Susan Athey, Aggregators, Social Media, and News Consumption. News aggregators and social media affect what users read. They shift consumption from large outlets to small, competing head to head with large outlets to be a curator of news, while sending traffic to small outlets. They lead users to find out about new stories more quickly, and they help users round out their reading on topics that aren’t well covered by their favorite outlets. They also shift the type of articles that users read conditional on the topic. As their importance grows, we should expect to see publishers continue to shift their media strategies in response to these forces.
Susan Athey is Professor of Economics (by courtesy), School of Humanities and Sciences. Her research is in the areas of industrial organization, microeconomic theory, and applied econometrics. Her current research focuses on the design of auction-based marketplaces and the economics of the internet, primarily on online advertising and the economics of the news media. She has also studied dynamic mechanisms and games with incomplete information, comparative statics under uncertainty, and econometric methods for analyzing auction models.
James Fishkin, Making Deliberative Democracy Practical. Is there a way to consult the public that is both representative and thoughtful about difficult trade-offs? By combining random sampling with in depth discussion, the method of Deliberative Polling has produced policy impacts in countries around the world. What can we learn from it? How could it be improved? What are its prospects both face to face and online?
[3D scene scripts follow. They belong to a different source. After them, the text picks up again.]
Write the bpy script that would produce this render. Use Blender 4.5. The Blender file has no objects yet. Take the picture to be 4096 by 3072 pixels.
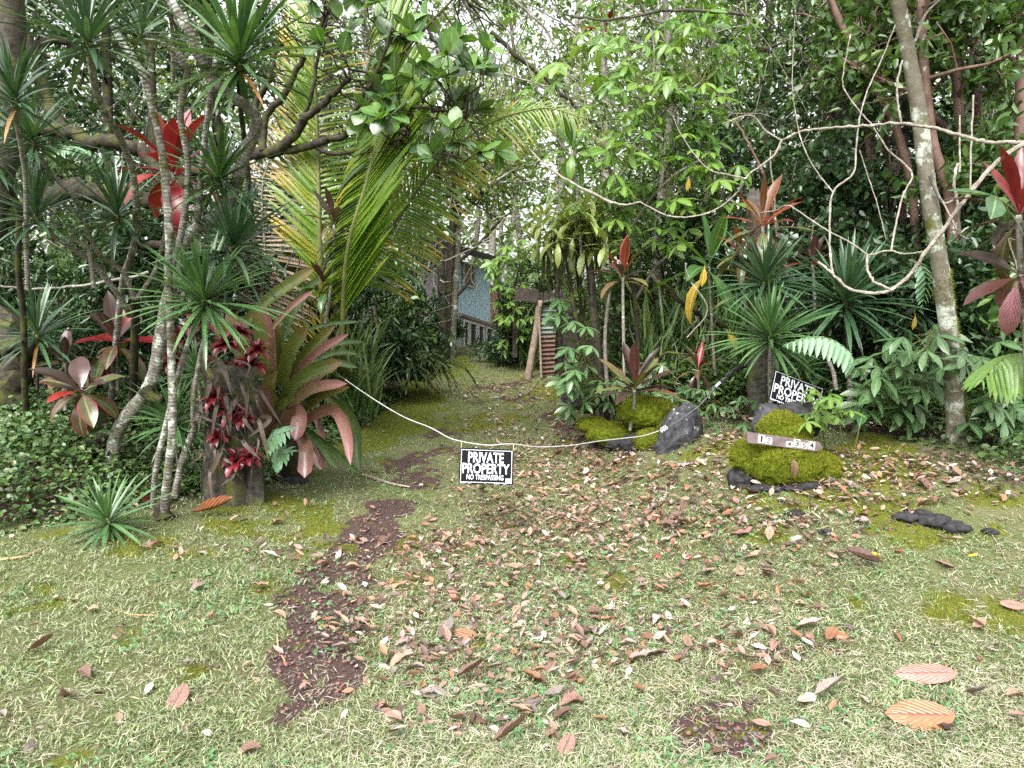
import bpy, math, random
import numpy as np
from mathutils import Matrix, Vector

scene = bpy.context.scene
col = scene.collection
R = math.radians
rng = np.random.default_rng(11)
random.seed(11)

# ------------------------------------------------------------------ camera, sky, sun, exposure
F, CX, CY, CAMZ = 3036.0, 2048.0, 1536.0, 1.5
PITCH = math.atan((1536 - 1300) / F)
cd = bpy.data.cameras.new("camera")
cam = bpy.data.objects.new("camera", cd)
col.objects.link(cam)
cd.sensor_fit = 'HORIZONTAL'
cd.sensor_width = 36.0
cd.lens = 36.0 * F / 4096.0
cd.clip_start = 0.05
cd.clip_end = 1500
cam.location = (0, 0, CAMZ)
cam.rotation_euler = (math.pi / 2 - PITCH, 0, 0)
scene.camera = cam

SUN_EL, SUN_ROT = R(50), R(200)
w = bpy.data.worlds.new("World")
scene.world = w
w.use_nodes = True
nt = w.node_tree
for n in list(nt.nodes):
    nt.nodes.remove(n)
out = nt.nodes.new('ShaderNodeOutputWorld')
bg = nt.nodes.new('ShaderNodeBackground')
hs = nt.nodes.new('ShaderNodeHueSaturation')
sky = nt.nodes.new('ShaderNodeTexSky')
sky.sky_type = 'NISHITA'
sky.sun_disc = False
sky.sun_elevation = SUN_EL
sky.sun_rotation = SUN_ROT
sky.dust_density = 6.0
sky.air_density = 1.6
hs.inputs['Saturation'].default_value = 0.18      # an overcast, nearly colourless sky
nt.links.new(sky.outputs[0], hs.inputs['Color'])
nt.links.new(hs.outputs[0], bg.inputs['Color'])
bg.inputs['Strength'].default_value = 0.15
nt.links.new(bg.outputs[0], out.inputs[0])

sd = bpy.data.lights.new("sun", 'SUN')
sun = bpy.data.objects.new("sun", sd)
col.objects.link(sun)
sd.energy = 1.5
sd.angle = R(40)
sd.color = (1.0, 0.97, 0.92)
sun.rotation_euler = (math.pi / 2 - SUN_EL, 0, math.pi - SUN_ROT)

scene.view_settings.view_transform = 'Standard'
scene.view_settings.look = 'None'
scene.view_settings.gamma = 1
scene.view_settings.use_curve_mapping = False
scene.view_settings.exposure = 1.68
scene.render.engine = 'CYCLES'
scene.cycles.use_denoising = False
scene.cycles.max_bounces = 7
scene.cycles.diffuse_bounces = 4
scene.cycles.transmission_bounces = 4
scene.cycles.glossy_bounces = 2

# ------------------------------------------------------------------ geometry helpers
CP, SP = math.cos(PITCH), math.sin(PITCH)


def at(px, py, Y):
    """World point seen at pixel (px, py) of the 4096x3072 photograph at distance Y."""
    dx, dy = (px - CX) / F, -(py - CY) / F
    v = np.array([dx, CP + dy * SP, -SP + dy * CP])
    t = Y / v[1]
    return np.array([v[0] * t, Y, CAMZ + v[2] * t])


def project(x, y, z):
    zz = z - CAMZ
    fy = y * CP - zz * SP
    uy = y * SP + zz * CP
    fy = np.maximum(fy, 1e-3)
    return CX + F * x / fy, CY - F * uy / fy


def sm(t):
    t = np.clip(t, 0, 1)
    return t * t * (3 - 2 * t)


_tab = np.random.default_rng(3).random((256, 256))


def vnoise(x, y):
    x = np.asarray(x, float); y = np.asarray(y, float)
    xi, yi = np.floor(x).astype(int), np.floor(y).astype(int)
    fx, fy = sm(x - xi), sm(y - yi)
    g = lambda a, b: _tab[a & 255, b & 255]
    return (g(xi, yi) * (1 - fx) + g(xi + 1, yi) * fx) * (1 - fy) + (g(xi, yi + 1) * (1 - fx) + g(xi + 1, yi + 1) * fx) * fy


def fbm(x, y, o=4):
    s, a, f = 0, .5, 1
    for k in range(o):
        s = s + a * vnoise(x * f + 17.3 * k, y * f + 5.1 * k); a *= .5; f *= 2.03
    return s / (1 - .5 ** o)


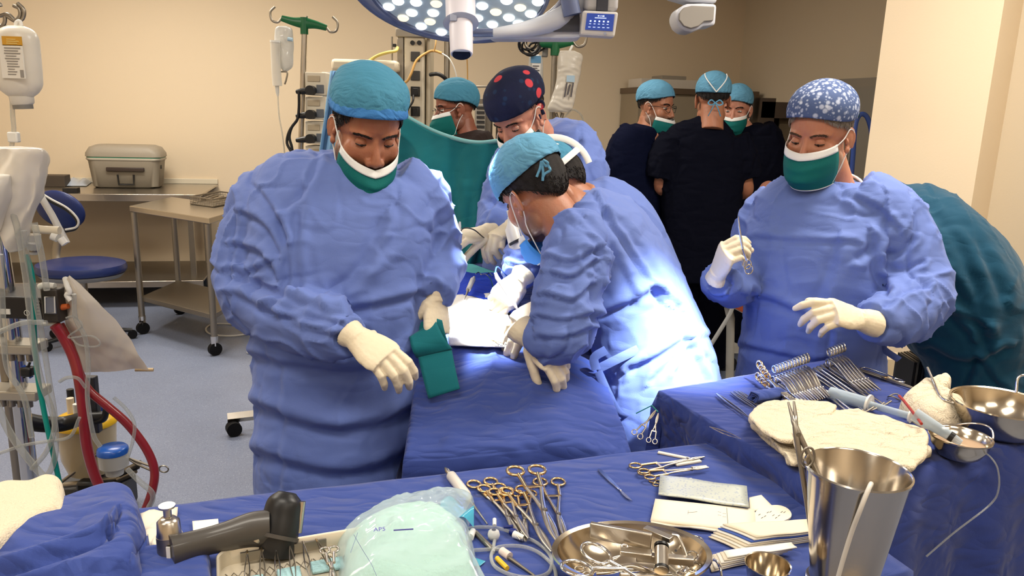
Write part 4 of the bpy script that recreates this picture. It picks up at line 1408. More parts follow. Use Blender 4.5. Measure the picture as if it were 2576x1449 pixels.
def pat(u, w):
 Y = 1.66 + 1.42 * max(0, w)
 if w < 0:
  Y = 1.66
 xl = -.235 - .04 * (Y - 1.66)
 xr = .30 - .16 * (Y - 1.66)
 if Y > 2.0:
  xr = .2456 - .09 * (Y - 2.0)
 s = -.45 + 1.9 * u
 dx = 0
 drop = 0
 wd_ = xr - xl
 if s < 0:
  X = xl
  drop = -s * 1.35 + .0
  dx = -.05 * drop - .02 * math.sin(Y * 13) * min(1, drop * 3)
 elif s > 1:
  X = xr
  drop = (s - 1) * 1.35
  dx = .03 * drop + .02 * math.sin(Y * 15) * min(1, drop * 3)
 else:
  X = xl + wd_ * s
 z = hp(X, Y) - drop
 if w < 0:
  dd = -w * 3.2
  z = hp(X, 1.66) - max(drop, dd)
  Y -= .02 + .03 * math.sin(X * 17 + 1) * min(1, dd * 2) + .04 * dd
 return Vector((X + dx, Y, z))
q = MB().grid(lambda u, w: pat(u, -.22 + 1.22 * w), 120, 130)
A = q.arr()
A[:, 2] += .016 * (crumple(A, 4.5, 71) - .3) + .014 * (ridge(A * np.array([5, 2.4, 3]), 72) ** 4) + .010 * ridge(A * np.array([9, 6, 5]), 74) ** 6
A[:, 1] -= .012 * (crumple(A, 6, 73) - .3) * (A[:, 2] < .8)
mkobj('drape_cloth', A.tolist(), q.f, DRAPE, t, True, auto=False, solid=.003)
def on_patient(px, py, lift=.0):
 """point of the covered patient seen there"""
 d = ray(px, py)
 lo, hi = 1.2, 4.0
 prev = None
 for k in range(400):
  Y = 1.5 + 1.9 * k / 400
  p = EYE + d * (Y / d.y)
  if p.z < hp(p.x, p.y) + .008:
   return p + Vector((0, 0, lift))
 return EYE + d * (3.0 / d.y)
def patch(name, quad, m, label, cat, lift=.012, amp=.008, n=26, seed=1, thick=.004):
 a, b, c, d = [Vector((*q_, 0)) for q_ in quad]
 def fn(u, w):
  p = (a * (1 - u) + b * u) * (1 - w) + (d * (1 - u) + c * u) * w
  r = on_patient(p.x, p.y)
  return r
 q = MB().grid(fn, n, n)
 A = q.arr()
 A[:, 2] += lift + amp * crumple(A, 11, seed)
 q.v = A.tolist()
 return solo(q, name, m, label, cat, solid=thick, auto=False)
GAUZE = mat('white gauze cloth', (244, 240, 230), .85, bump=(260, .3), crease=(10, .3))
patch('gauze_towel', ((1122, 758), (1262, 752), (1300, 890), (1130, 885)), GAUZE, 'brightly lit white cloth spread over the patient below the lamp', 'towel', .016, .008, seed=81)
patch('cover_sheet', ((1122, 672), (1190, 676), (1262, 700), (1125, 712)), mat('pale teal sheet', (100, 186, 190), .8, crease=(8, .3)), 'pale teal sheet edge at the foot of the green screen', 'sheet', .014, .006, seed=83)
patch('blue_towel', ((1125, 706), (1262, 700), (1290, 780), (1130, 752)), mat('deep blue towel', (44, 72, 196), .85, crease=(12, .5)), 'rumpled deep blue towel folded across the patient above the white cloth', 'towel', .018, .022, seed=84)
patch('blue_towel', ((1262, 716), (1284, 752), (1300, 810), (1272, 800)), mat('deep blue towel', (44, 72, 196), .85), 'narrow blue towel fold running down beside the surgeons gloves', 'towel', .022, .02, seed=85)
t = thing('screen_drape', 'green drape hung as a screen across the head end of the table', 'drape', (-.3, 3.1, 1.0))
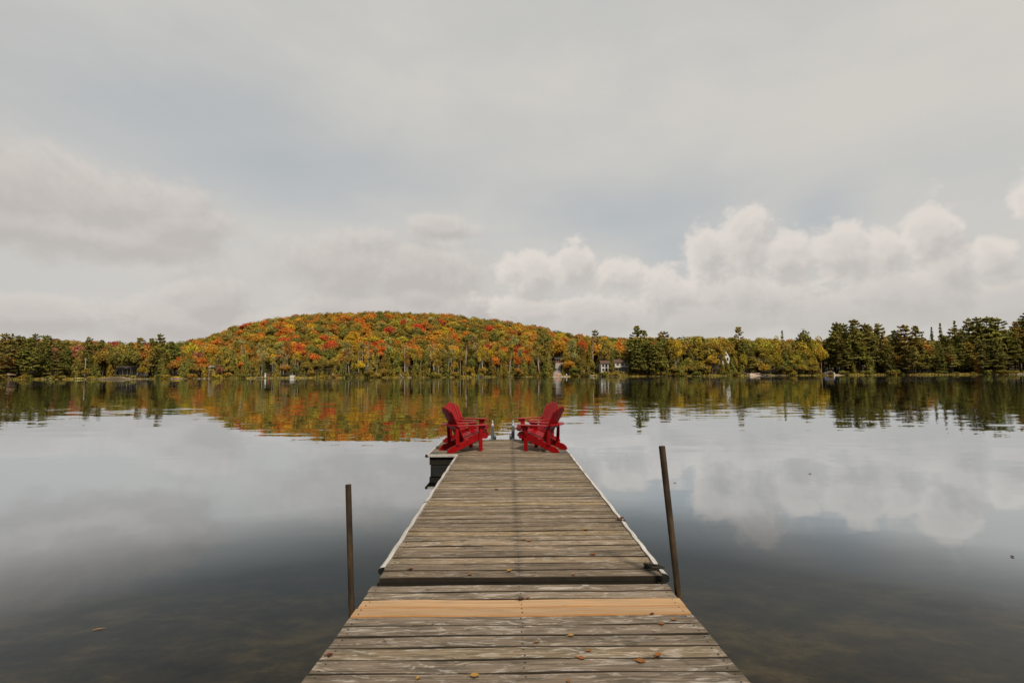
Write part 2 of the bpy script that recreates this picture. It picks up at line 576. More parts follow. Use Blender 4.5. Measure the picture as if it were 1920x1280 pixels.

Does deliberation provide a form of augmented collective intelligence?
James S. Fishkin holds the Janet M. Peck Chair in International Communication at Stanford University where he is Professor of Communication, Professor of Political Science (by courtesy) and Director of the Center for Deliberative Democracy. His work focuses on deliberative democracy and democratic theory in books such as When the People Speak (2009), Deliberation Day (2004 with Bruce Ackerman) and Democracy and Deliberation (1991). He originated Deliberative Polling as a method of public consultation in 1988. He began to apply it in collaboration with Robert C. Luskin in 1994 and has since spread it, various collaborators, to projects in 23 countries. For more on Deliberative Polling see cdd.stanford.edu. He has been a Guggenheim Fellow, a Fellow of the Center for Advanced Study in the Behavioral Sciences at Stanford and a Fellow of the American Academy of Arts and Sciences.
Ashish Goel, Political Decision Making at Scale: Algorithms, Mechanisms and Platforms. YouTube competes with Hollywood as an entertainment channel, and also supplements Hollywood by acting as a distribution mechanism. Twitter has a similar relationship to news media, and Coursera to Universities. But there are no online alternatives for making democratic decisions at large scale as a society. We will describe some algorithmic approaches towards large scale decision making that we are exploring, along with preliminary deployments in the context of participatory budgeting.
Ashish Goel is a Professor of Management Science and Engineering and (by courtesy) Computer Science at Stanford University, and a member of Stanford’s Institute for Computational and Mathematical Engineering. His research interests lie in the design, analysis, and applications of algorithms; current application areas of interest include social networks, participatory democracy, Internet commerce, and large scale data processing. He was a co-author on the paper that won the best paper award at WWW 2009, and an Edelman Laureate in 2014.